Troisième importateur mondial de tungstène, les États-Unis ne produisent pas de minerai de tungstène sur leur sol. Ils misent sur le recyclage, et la transformation locale, comme l'illustre la subvention accordée à une société texane, Melt Technologies, pour soutenir l'installation pilote de production de matériaux en carbure de tungstène. 

Suite au renforcement des liens commerciaux entre Washington et Kigali, les États-Unis viennent aussi de recevoir ce mois d'octobre leur première cargaison de concentré de tungstène rwandais issu de la mine de Nyakabingo exploitée par Trinity Metals.

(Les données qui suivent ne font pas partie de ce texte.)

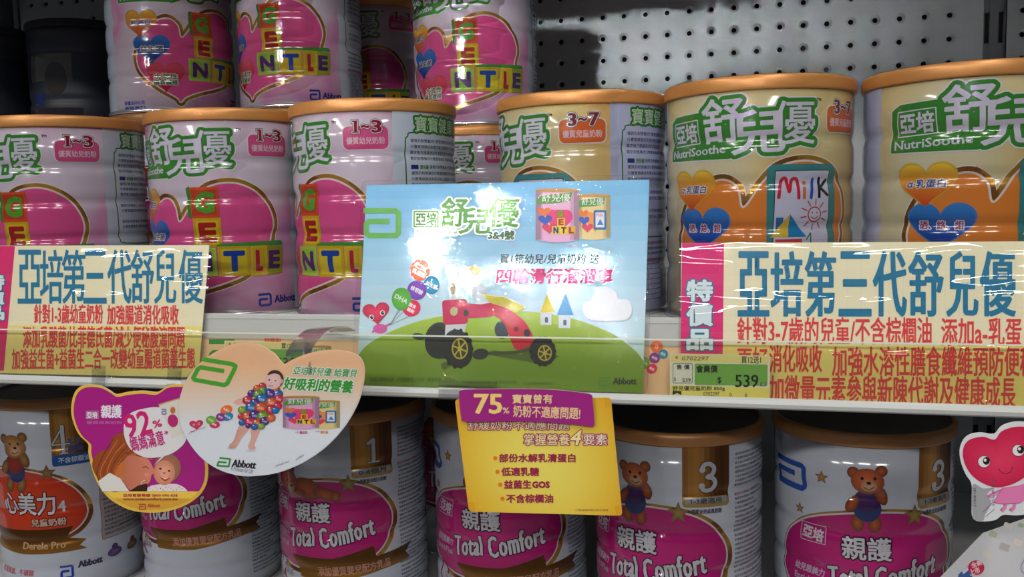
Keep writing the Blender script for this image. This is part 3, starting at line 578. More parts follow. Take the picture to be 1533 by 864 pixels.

Le Rwanda produit moins de 2% du tungstène mondial, mais dans la crise actuelle, chaque tonne commercialisée, hors du circuit chinois, devient précieuse.

L’Europe mieux lotie ?

À la différence des États-Unis, l’Europe produit du minerai en Autriche, au Portugal et en Espagne, mais elle ne maîtrise pas suffisamment les étapes de raffinage et de traitement, ce qui l'oblige à importer 80% du tungstène raffiné dont elle a besoin. 

Les restrictions à l’exportation imposées par la Chine ont eu un impact sur les importations nettes européennes : elles ont baissé de 60% sur les oxydes sur le premier semestre 2025 par rapport à 2024, de 45% sur les carbures de tungstène et de 20% sur le ferrotungstène, selon des données d'Eurostat. 

Tout l'enjeu pour l'Europe est de recycler plus. Sa marge de progrès est encore grande, relève l'Ofremi, à condition qu'elle arrive à freiner l'appétit de la Chine qui a intensifié ses importations de concentrés et de déchets métalliques pour faire tourner son industrie manufacturière et pour capter des parts de marché de la fabrication des produits semi-finis. 70% des produits en fin de vie ne sont pas recyclés – par exemple, les pièces d’usure et de coupe intégrés aux outils industriels –, « pourtant le tungstène se recycle très bien et l’Europe détient des capacités performantes » relève l'Ofremi.